The putt missed. Spieth immediately slipped to 32nd place. A double bogey on 11 and bogey on 12 pushed him farther back to 34th. A couple of birdies brought Spieth back to 32nd, but it's going to be that kind of roller-coaster weekend for him.

Keegan Bradley, now tied for third at 10-under after a second-round 64, has that top 30 on his mind. Bradley has made one of the big moves of the week, from 52nd starting out to 28th now, just inside the bubble.

What does Bradley need to do to get to where he wants to be?

"I probably need to shoot this again, I think — maybe more, who knows,'' Bradley said.

Tournament leader Xander Schauffele has jumped from 41st to sixth place. Alex Noren, tied for third, has gone from 50th to 25th. Gary Woodland has shot 66 two straight days. Woodland started 30th and remains 30th, which suggests he might need another 66 or two to squeeze in.

Don't think any player of any stature is ignoring all this. Rory McIlroy's agent had a good conversation with Alter before the playoffs about the ramifications of skipping a playoff event. McIlroy knew he had to perform here and has, his 9-under, 36-hole total placing him 20th in FedEx points, after he started out 24th.

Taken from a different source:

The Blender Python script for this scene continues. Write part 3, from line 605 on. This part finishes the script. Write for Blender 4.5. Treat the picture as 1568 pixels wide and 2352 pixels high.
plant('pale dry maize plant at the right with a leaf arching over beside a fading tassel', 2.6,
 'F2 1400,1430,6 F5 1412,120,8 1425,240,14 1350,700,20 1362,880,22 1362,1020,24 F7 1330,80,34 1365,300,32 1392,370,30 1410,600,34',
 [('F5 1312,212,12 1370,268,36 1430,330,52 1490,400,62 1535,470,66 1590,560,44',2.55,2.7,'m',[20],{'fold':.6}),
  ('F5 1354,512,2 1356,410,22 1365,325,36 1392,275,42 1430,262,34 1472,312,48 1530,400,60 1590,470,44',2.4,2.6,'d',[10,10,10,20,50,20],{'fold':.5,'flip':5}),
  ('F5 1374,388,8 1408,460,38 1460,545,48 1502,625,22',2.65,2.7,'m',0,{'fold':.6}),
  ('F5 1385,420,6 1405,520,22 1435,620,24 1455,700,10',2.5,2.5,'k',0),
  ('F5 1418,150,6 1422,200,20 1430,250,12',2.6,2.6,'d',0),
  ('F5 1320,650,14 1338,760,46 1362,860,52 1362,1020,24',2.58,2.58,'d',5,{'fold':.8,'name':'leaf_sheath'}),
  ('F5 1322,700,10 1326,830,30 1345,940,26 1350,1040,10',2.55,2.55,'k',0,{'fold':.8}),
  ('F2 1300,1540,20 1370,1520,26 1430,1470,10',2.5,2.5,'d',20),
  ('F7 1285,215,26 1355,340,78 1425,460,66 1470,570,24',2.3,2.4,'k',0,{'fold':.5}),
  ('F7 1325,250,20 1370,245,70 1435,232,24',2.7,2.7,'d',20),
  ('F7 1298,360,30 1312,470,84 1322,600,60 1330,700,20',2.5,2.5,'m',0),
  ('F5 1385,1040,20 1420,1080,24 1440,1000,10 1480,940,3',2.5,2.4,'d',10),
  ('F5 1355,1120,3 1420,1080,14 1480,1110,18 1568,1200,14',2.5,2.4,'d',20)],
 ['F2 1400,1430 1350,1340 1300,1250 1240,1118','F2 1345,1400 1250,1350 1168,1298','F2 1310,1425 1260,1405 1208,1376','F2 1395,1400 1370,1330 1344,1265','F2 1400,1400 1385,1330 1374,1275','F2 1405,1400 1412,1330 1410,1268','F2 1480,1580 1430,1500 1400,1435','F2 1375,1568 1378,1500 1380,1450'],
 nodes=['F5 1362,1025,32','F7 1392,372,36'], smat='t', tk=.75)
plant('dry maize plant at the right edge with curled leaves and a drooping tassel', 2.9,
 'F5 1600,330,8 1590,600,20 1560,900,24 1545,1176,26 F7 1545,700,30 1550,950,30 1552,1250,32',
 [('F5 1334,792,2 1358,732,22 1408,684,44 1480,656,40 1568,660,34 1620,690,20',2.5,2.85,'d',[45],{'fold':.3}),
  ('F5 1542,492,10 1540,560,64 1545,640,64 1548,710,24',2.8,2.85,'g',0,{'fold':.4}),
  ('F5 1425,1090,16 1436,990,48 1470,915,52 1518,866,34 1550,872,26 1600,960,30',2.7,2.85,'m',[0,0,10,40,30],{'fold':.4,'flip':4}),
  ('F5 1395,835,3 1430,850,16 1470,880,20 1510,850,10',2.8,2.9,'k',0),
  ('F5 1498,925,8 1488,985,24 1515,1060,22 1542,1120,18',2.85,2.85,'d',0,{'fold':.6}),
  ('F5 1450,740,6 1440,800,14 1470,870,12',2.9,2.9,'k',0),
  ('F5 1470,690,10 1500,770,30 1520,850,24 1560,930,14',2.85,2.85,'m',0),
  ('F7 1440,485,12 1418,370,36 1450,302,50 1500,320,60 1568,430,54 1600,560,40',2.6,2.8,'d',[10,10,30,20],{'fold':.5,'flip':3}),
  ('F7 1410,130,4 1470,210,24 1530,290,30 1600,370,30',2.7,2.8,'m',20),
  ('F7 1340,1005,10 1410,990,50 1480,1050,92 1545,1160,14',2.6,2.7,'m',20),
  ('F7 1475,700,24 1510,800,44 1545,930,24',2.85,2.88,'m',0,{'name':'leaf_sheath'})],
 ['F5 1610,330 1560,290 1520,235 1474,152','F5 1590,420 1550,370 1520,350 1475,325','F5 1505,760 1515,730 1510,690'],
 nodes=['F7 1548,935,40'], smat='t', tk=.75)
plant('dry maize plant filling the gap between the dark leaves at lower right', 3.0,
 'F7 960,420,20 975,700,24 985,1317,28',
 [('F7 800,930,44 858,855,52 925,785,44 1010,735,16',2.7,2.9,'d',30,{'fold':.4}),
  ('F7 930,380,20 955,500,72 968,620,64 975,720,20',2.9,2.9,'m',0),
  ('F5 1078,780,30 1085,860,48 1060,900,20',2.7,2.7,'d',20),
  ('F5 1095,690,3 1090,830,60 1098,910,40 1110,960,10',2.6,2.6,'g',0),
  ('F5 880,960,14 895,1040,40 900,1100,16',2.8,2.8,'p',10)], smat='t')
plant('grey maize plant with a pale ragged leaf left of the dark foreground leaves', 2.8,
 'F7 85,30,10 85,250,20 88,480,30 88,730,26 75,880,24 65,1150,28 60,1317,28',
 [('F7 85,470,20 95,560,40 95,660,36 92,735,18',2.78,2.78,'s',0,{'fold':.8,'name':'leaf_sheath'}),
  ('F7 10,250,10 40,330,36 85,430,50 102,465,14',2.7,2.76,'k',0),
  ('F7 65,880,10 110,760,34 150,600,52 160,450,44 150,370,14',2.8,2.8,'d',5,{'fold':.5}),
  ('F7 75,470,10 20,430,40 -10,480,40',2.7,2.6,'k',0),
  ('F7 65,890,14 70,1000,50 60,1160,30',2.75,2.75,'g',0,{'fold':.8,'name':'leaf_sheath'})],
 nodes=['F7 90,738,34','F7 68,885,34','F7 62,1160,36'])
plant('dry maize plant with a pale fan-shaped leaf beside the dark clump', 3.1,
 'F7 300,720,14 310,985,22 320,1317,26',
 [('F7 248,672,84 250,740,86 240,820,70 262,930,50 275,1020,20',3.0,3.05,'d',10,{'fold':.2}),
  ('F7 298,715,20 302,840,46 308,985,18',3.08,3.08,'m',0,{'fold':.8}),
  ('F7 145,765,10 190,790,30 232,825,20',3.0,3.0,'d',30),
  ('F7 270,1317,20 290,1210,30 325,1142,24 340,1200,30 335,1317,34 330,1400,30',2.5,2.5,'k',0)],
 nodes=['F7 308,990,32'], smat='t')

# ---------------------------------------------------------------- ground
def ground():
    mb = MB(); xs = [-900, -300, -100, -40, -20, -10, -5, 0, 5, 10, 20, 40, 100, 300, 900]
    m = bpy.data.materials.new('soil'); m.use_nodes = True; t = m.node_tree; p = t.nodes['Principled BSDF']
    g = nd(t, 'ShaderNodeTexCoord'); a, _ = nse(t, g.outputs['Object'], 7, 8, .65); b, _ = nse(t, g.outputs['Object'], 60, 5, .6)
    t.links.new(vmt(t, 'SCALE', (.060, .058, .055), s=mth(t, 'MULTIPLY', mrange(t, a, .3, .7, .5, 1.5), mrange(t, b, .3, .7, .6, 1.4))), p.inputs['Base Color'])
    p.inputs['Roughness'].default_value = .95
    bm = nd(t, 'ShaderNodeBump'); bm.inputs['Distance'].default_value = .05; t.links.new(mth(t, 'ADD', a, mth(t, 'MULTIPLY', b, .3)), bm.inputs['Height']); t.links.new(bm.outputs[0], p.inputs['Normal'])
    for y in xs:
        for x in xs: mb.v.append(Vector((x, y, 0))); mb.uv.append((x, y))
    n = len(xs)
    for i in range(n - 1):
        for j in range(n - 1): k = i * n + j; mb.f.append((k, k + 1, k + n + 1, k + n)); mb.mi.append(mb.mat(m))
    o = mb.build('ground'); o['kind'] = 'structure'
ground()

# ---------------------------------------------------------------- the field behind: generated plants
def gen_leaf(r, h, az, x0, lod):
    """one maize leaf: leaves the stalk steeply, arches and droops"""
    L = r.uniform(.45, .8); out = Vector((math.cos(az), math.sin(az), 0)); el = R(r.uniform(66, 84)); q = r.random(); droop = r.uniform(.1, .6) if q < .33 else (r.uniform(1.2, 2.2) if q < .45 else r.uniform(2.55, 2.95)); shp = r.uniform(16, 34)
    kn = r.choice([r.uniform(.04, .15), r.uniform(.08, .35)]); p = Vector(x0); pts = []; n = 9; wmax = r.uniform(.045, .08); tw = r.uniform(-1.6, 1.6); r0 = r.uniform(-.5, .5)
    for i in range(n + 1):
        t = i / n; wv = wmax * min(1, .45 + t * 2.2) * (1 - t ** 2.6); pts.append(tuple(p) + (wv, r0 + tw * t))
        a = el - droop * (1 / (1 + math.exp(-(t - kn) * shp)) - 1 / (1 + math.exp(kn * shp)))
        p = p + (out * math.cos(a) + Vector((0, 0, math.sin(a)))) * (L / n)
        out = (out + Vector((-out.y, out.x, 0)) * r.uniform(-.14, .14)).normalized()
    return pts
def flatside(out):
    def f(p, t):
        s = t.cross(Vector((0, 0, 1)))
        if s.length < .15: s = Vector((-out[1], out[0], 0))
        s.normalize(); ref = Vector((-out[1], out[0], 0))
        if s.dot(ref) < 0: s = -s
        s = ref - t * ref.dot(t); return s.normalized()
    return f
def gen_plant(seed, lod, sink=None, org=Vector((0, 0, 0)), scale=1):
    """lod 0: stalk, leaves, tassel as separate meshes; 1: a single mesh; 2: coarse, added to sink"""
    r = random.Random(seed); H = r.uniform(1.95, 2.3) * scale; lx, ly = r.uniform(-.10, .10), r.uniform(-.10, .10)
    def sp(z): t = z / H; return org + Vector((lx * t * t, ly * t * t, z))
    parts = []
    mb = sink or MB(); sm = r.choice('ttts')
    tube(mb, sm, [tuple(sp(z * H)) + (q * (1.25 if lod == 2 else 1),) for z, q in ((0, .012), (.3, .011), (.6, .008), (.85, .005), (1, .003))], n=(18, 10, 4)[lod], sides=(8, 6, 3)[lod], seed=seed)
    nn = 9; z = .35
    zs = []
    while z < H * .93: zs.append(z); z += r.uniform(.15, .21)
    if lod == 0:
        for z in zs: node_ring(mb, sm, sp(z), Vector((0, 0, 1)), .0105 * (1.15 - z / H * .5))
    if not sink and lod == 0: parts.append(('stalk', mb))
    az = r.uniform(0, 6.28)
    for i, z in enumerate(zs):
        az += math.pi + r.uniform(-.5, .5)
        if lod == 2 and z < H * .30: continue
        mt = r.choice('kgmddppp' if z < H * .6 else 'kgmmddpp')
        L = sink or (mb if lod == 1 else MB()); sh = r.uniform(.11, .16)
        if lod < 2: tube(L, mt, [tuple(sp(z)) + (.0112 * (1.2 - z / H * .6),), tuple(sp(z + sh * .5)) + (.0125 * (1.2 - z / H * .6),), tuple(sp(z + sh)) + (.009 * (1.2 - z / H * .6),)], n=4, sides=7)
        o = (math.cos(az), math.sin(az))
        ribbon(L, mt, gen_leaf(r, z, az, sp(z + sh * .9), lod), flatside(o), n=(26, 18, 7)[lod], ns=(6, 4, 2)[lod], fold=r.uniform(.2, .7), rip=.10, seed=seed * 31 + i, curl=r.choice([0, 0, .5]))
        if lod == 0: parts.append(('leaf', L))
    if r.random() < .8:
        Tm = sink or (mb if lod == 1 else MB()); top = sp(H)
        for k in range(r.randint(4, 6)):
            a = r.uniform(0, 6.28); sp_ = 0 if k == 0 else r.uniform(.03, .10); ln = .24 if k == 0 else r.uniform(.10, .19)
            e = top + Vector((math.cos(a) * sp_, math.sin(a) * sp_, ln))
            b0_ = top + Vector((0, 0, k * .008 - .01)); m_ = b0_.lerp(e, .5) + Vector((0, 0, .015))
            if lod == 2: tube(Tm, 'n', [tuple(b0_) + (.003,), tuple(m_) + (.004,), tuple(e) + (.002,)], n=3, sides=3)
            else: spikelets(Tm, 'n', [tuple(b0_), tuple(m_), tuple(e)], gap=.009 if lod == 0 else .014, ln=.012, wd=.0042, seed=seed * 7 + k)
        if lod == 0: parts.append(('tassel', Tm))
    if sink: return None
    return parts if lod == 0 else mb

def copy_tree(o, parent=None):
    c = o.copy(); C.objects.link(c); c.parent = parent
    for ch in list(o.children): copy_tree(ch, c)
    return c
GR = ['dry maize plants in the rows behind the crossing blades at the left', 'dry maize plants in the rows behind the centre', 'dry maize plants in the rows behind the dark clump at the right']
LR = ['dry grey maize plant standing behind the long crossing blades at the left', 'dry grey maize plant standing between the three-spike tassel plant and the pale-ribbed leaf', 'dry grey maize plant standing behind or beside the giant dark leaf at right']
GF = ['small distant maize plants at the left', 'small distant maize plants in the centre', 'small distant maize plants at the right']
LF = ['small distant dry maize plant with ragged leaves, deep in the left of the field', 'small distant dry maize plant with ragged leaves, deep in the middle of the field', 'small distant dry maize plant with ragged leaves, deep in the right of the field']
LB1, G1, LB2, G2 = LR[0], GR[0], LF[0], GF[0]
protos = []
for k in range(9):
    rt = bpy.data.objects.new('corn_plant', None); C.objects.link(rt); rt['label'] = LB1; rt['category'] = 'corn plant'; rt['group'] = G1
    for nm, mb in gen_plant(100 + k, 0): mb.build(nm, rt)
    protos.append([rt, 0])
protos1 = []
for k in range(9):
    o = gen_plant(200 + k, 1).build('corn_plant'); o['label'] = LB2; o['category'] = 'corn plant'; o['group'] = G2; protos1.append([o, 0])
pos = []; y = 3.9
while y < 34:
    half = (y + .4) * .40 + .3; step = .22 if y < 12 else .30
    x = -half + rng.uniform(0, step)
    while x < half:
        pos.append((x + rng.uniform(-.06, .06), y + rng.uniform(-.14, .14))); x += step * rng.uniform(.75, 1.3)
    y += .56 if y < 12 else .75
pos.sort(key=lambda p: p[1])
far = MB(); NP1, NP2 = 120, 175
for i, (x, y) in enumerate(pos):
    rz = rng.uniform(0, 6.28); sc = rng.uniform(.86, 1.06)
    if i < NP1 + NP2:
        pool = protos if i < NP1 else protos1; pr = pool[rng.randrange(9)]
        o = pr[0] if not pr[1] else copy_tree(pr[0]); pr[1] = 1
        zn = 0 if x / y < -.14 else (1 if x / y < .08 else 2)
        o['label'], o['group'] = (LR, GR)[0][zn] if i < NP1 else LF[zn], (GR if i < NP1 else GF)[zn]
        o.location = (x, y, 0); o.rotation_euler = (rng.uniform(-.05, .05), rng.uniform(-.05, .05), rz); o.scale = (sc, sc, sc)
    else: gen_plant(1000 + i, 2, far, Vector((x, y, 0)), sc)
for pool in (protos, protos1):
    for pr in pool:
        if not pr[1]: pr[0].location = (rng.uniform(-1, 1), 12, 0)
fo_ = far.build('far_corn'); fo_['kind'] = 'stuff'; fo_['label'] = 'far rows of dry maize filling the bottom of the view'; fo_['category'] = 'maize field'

Alter had a conversation last week with Tiger Woods' caddy, Joe LaCava, about the lay of the land. Despite a first-round 62 that had Woods as co-leader, an even-par second round means he has actually dropped from 25th to 26th this week. His weekend rounds remain crucial.

"I think Tiger knows,'' Alter said.

The only person who doesn't have to worry about any of this at Aronimink is Bryson DeChambeau, since his wins the last two weeks in this FedEx Standings assured that he will go to the Tour Championship next week in Atlanta with the most points.

Anyone in the top five after Sunday (halfway through, that's DeChambeau, Justin Rose, Justin Thomas, Tony Finau and Dustin Johnson) can get the $10 million bonus by winning in Atlanta, regardless of what anyone else does. All 30 players will have a shot, but the other 25 will need help.

Alter will be at his station this weekend explaining ramifications to anyone who wants to know, but he doesn't reach out to any golfers himself.

"I don't want any player to think I'm getting in his head or something,'' the standings guru said.